Agata Wierniewicz nieoczekiwanie została aktorką i musiała przeorganizować swoje życie. Jednak jej przygoda telewizyjnazakończyła się w nieprzyjemnych okolicznościach. Dodatkowo rozstała się z partnerem i tym samym przestała wierzyć w miłość. Pewna siebie postanawia znaleźć pomysł na dalszą część życia.
Rysiek Kociokwik to barista, romantyk, nieszczęśliwy dwudziestopięciolatek, odnoszący porażki na każdym polu. Marzy o wpisaniu szczęścia do swojego życiowego CV, ale codzienność kompletnie temu nie sprzyja. Chciałby zakończyć serię nieszczęśliwych wypadków i odnaleźć miłość. Najlepiej u boku kobiety, którą pokocha od pierwszego wejrzenia. Z wzajemnością rzecz jasna.

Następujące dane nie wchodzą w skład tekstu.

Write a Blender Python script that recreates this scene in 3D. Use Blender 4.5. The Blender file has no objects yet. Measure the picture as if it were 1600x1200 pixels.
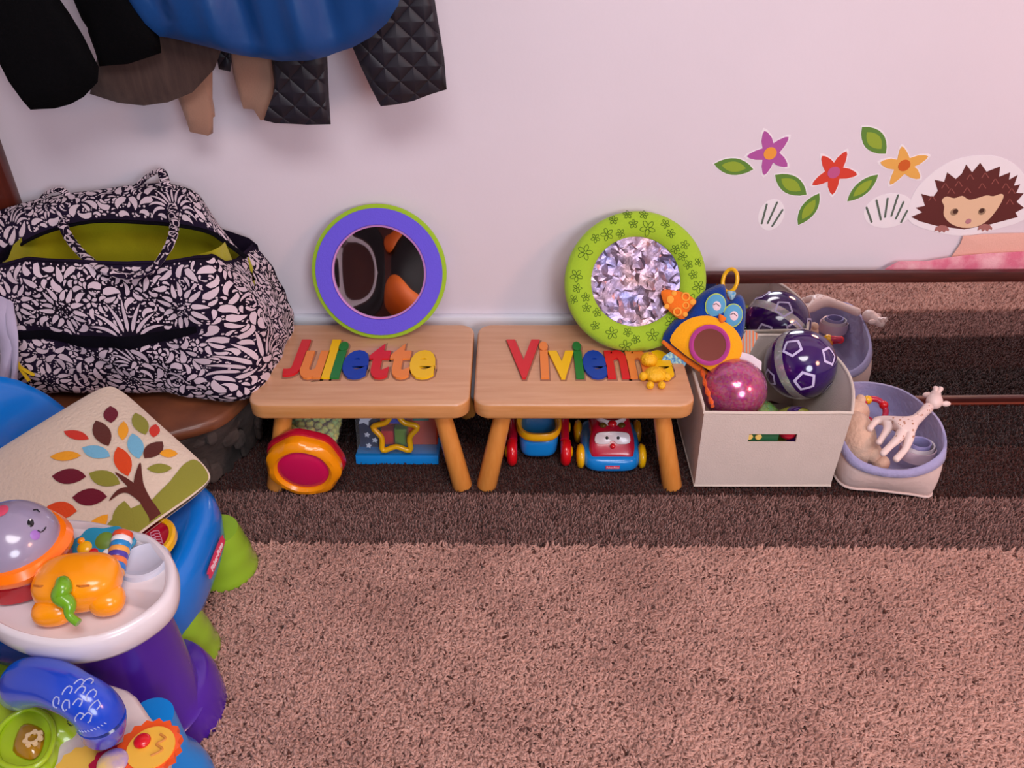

Obydwoje decydują się odwiedzić swoje babcie mieszkające w Żyworódce. Chcą odetchnąć od trudów, które ich spotkały, a przy okazji spojrzeć na swoje życie z dystansem, naładować się energią i otworzyć na nowe pomysły.
Czy Żyworódka okaże się dobrą przystanią? Czy da się odnaleźć szczęście tam, gdzie nie widać na to żadnej nadziei? Czy pobyt w Senioralnym Centrum Odnowy, Jogi i Medytacji „Regenerat”, do którego trafi Rysiek, wpłynie pozytywnie na jego samopoczucie? Jakie sekrety skrywa Fatima – babcia Agaty? A czym zaskoczy szalona osiemdziesięciolatka Marcela, wielbiąca życie, wolność, miłość, róż i mężczyzn? Czy staruszkom uda się umówić Ryśka na czacie randkowym i czym zakończy się senioralny dancing? Po co w Żyworódce pojawi się paparazzo? I czy koniec końców wszyscy odnajdą to, czego potrzebują?